En d'autres termes, les « allègements Fillon », dégressifs entre 1 et 1,6 Smic, seraient majorés et, sous ce seuil,  les cotisations sociales deviendraient définitivement progressives et non plus proportionnelles aux salaires. Ce que l'on appelle la « barémisation ».

 S'assurer un soutien large à gauche

Mais Manuel Valls veut aussi montrer que la majorité a entendu le message envoyé par les électeurs lors des élections municipales catastrophiques pour son camp où 155 villes de plus de 10.000 habitants ont basculé à droite.

"Le sentiment d'injustice est très prégnant", analyse-t-il dans le JDD. "Les ravages de la hausse des impôts depuis quatre ans sont très importants, les Français en ont assez du trop plein d'impôts, c'est frappant dans les classes moyennes et chez ceux qui se sont retrouvés imposables pour la première fois", relève encore l'ex-ministre de l'Intérieur. Concrètement, donc, le Premier ministre pourrait annoncer un petit geste en faveur des revenus modestes et moyens (ceux qui paient l'impôt sur le revenu), via une baisse des prélèvements, voire par un abattement de cotisations sociales salariales. Autant de gestes qui pourraient rendre nécessaire l'adoption en juin d'une loi de finances rectificative afin de pouvoir assurer leur mise en œuvre dès cette année.

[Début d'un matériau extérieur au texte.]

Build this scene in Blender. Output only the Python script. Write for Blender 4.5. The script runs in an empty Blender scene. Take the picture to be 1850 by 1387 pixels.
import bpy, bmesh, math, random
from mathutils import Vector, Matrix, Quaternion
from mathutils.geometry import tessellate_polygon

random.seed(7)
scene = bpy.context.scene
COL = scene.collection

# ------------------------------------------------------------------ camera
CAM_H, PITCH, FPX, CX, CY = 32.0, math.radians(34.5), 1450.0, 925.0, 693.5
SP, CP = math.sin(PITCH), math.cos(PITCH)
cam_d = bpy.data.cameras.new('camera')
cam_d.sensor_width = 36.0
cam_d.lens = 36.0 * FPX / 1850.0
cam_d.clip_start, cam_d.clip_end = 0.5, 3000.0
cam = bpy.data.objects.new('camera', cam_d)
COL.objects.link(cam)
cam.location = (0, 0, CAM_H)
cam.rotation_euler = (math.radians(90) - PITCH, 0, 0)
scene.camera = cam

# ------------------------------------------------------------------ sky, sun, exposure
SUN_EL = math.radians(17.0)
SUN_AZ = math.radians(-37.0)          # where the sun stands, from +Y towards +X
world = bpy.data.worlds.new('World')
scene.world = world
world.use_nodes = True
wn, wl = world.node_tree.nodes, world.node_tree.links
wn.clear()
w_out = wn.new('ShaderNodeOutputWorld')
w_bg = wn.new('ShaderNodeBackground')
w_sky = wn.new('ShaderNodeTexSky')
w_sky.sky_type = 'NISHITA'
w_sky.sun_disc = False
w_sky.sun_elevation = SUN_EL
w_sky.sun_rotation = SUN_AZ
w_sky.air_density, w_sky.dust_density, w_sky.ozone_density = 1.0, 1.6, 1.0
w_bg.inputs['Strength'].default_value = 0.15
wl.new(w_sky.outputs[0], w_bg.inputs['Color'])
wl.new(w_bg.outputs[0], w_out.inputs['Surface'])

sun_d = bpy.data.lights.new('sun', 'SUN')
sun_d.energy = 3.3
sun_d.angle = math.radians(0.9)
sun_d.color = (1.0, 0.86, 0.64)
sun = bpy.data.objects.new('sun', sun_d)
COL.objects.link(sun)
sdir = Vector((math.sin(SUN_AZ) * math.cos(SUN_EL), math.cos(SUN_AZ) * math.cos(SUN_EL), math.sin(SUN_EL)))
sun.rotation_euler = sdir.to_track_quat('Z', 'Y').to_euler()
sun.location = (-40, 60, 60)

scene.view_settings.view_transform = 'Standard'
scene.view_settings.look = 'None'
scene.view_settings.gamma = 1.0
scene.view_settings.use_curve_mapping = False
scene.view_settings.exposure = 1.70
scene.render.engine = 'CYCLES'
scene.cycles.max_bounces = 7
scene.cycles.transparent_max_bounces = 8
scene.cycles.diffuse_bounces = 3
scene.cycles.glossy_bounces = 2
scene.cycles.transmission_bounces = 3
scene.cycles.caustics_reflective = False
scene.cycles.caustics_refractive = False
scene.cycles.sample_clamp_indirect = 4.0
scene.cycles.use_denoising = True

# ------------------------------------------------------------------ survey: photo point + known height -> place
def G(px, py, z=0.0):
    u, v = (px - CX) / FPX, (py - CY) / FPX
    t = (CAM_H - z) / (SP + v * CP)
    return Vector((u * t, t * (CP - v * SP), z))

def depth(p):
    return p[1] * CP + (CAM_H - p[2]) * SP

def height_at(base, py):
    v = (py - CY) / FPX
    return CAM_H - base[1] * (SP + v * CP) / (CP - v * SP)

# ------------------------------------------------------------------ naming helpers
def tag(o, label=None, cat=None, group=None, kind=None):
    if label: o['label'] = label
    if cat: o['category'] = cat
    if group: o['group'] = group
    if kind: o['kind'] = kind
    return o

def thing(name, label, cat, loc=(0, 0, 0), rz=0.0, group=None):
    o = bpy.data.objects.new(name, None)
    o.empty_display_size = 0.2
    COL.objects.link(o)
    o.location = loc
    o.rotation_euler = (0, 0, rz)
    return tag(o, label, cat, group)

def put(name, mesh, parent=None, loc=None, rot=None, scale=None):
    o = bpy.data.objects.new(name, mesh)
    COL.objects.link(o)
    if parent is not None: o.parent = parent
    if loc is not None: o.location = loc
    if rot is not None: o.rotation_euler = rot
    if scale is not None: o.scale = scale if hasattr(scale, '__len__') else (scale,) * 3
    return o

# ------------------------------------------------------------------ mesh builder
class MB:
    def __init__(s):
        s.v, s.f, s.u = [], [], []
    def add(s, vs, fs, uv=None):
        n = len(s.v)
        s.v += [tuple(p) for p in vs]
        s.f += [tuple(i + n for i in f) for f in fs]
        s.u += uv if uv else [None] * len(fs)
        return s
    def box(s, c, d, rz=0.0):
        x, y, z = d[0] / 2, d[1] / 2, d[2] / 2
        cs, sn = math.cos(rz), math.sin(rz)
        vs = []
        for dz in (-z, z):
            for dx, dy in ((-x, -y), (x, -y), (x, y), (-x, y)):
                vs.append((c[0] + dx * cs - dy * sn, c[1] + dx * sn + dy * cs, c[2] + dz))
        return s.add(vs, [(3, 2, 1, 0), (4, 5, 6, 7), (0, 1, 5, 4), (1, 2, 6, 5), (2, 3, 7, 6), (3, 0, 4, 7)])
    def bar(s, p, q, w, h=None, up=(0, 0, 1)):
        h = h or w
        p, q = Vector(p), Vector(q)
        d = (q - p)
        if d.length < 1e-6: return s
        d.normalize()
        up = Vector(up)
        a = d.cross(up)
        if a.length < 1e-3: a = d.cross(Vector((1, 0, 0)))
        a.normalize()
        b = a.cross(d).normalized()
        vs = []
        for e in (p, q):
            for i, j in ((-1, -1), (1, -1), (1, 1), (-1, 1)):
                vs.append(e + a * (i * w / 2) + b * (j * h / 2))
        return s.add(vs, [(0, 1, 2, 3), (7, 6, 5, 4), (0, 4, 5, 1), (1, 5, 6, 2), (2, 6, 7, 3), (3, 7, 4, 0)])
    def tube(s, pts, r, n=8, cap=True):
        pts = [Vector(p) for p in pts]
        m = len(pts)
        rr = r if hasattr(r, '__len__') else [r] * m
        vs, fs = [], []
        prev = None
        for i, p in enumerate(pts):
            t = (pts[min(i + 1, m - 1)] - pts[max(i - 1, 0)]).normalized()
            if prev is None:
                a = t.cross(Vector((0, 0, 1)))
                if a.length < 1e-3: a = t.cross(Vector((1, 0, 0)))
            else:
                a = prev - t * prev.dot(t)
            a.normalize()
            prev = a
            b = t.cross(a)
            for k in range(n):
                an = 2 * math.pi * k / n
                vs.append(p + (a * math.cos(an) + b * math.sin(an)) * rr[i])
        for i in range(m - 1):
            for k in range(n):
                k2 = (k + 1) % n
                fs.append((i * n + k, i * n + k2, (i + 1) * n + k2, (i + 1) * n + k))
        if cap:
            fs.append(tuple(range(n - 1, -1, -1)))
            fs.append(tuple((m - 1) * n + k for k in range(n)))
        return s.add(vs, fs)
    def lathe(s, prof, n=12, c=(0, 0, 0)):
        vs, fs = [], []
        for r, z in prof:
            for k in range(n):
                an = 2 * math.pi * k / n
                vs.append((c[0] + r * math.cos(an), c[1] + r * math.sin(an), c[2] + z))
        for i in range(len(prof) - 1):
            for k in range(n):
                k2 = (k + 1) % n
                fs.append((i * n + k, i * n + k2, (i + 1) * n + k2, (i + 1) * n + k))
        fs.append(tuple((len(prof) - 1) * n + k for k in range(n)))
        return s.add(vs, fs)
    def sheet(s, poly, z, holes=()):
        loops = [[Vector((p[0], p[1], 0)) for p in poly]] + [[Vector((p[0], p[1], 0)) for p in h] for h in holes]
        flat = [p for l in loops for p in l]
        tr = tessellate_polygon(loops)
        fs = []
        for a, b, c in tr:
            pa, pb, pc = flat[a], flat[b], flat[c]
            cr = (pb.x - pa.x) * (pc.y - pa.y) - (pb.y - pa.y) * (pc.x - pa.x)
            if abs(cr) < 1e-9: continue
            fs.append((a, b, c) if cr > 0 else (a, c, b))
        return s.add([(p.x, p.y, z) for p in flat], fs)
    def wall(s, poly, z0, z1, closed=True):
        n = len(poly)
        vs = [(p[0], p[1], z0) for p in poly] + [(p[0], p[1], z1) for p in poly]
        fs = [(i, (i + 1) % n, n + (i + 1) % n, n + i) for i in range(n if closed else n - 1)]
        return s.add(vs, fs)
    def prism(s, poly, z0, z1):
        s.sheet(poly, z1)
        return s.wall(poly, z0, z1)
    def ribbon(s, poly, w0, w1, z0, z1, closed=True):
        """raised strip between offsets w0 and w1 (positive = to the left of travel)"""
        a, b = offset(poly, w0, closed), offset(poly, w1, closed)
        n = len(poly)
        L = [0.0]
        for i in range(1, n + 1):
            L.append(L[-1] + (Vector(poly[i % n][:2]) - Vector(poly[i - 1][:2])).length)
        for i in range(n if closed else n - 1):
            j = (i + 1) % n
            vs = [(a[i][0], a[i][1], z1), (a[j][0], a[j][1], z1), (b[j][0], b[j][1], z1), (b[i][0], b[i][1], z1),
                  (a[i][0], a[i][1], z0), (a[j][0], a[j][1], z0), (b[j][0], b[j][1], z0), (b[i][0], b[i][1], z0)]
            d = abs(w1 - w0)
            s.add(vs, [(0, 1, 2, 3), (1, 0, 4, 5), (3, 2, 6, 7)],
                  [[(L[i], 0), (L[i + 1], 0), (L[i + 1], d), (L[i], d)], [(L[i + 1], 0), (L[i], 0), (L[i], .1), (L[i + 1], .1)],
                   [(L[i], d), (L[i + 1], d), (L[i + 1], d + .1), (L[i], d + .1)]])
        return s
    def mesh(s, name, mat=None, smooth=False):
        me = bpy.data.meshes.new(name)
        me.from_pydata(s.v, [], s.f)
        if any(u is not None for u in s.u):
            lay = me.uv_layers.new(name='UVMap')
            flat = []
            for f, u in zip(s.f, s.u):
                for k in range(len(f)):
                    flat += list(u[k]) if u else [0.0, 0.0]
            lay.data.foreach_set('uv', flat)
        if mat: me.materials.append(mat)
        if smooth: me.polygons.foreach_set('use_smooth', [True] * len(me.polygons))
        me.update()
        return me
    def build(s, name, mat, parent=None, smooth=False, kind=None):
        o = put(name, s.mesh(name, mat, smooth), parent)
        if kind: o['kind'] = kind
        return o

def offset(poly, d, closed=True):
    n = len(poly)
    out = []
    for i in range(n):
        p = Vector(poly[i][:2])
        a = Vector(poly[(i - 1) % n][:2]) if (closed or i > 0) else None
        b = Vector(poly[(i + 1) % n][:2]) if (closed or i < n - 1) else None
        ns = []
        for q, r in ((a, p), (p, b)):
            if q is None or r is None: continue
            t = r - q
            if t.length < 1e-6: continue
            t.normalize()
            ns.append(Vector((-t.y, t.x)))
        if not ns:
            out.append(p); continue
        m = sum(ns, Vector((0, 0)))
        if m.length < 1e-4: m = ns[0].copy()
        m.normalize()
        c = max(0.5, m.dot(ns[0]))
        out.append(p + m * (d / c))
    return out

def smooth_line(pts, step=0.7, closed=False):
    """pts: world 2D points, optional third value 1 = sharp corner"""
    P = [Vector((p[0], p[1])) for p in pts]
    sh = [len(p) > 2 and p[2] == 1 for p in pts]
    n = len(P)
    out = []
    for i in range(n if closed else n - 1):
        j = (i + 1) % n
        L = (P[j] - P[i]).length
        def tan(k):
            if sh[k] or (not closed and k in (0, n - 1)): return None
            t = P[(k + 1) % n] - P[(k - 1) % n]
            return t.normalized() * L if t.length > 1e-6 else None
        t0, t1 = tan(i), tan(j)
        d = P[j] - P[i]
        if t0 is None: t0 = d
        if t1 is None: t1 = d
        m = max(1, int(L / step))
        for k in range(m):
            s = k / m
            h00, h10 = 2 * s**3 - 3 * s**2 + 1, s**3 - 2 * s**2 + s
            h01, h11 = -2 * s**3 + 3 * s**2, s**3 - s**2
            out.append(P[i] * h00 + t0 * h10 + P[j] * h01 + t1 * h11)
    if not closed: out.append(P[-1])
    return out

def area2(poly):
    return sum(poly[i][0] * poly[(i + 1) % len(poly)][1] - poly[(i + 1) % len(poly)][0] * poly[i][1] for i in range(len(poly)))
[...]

Manuel Valls devrait aussi aborder d'autres questions concrètes, comme les rythmes scolaires, la réforme pénale ou la loi sur la transition énergétique qui devrait être défendue en juin.

Le Premier ministre, qui tient à « bichonner » ses troupes pour éviter d'être mis en difficulté lors du vote de confiance - celui-ci portera donc finalement sur la politique générale et non sur le seul pacte de responsabilité comme prévu initialement - qui suivra son intervention devrait participer à la conférence des présidents de groupe à l'Assemblée, mardi matin, ainsi qu'à celle des députés PS. ministre.

En vérité, il n'a pas trop de souci à se faire, le PS et ses proches alliés radicaux de gauche détenant la majorité absolue des 577 sièges. C'est du côté des turbulents alliés d'Europe Ecologie - Les Verts que les mauvaises surprises pourraient venir, même si Jean-François Placé, sénateur EE-LV a assuré que les parlementaires écolos ne voteraient « pas contre »… Ils devraient donc s'abstenir. Quant à l'aile gauche du PS, les nombreux contacts pris avec ses leaders par Matignon devraient également avoir calmé les esprits… Surtout que la nomination d'une douzaine de secrétaires d'Etat, qui doit être annoncée mercredi 9 avril pour compléter le gouvernement, a permis de faire miroiter des postes à cette tendance du PS…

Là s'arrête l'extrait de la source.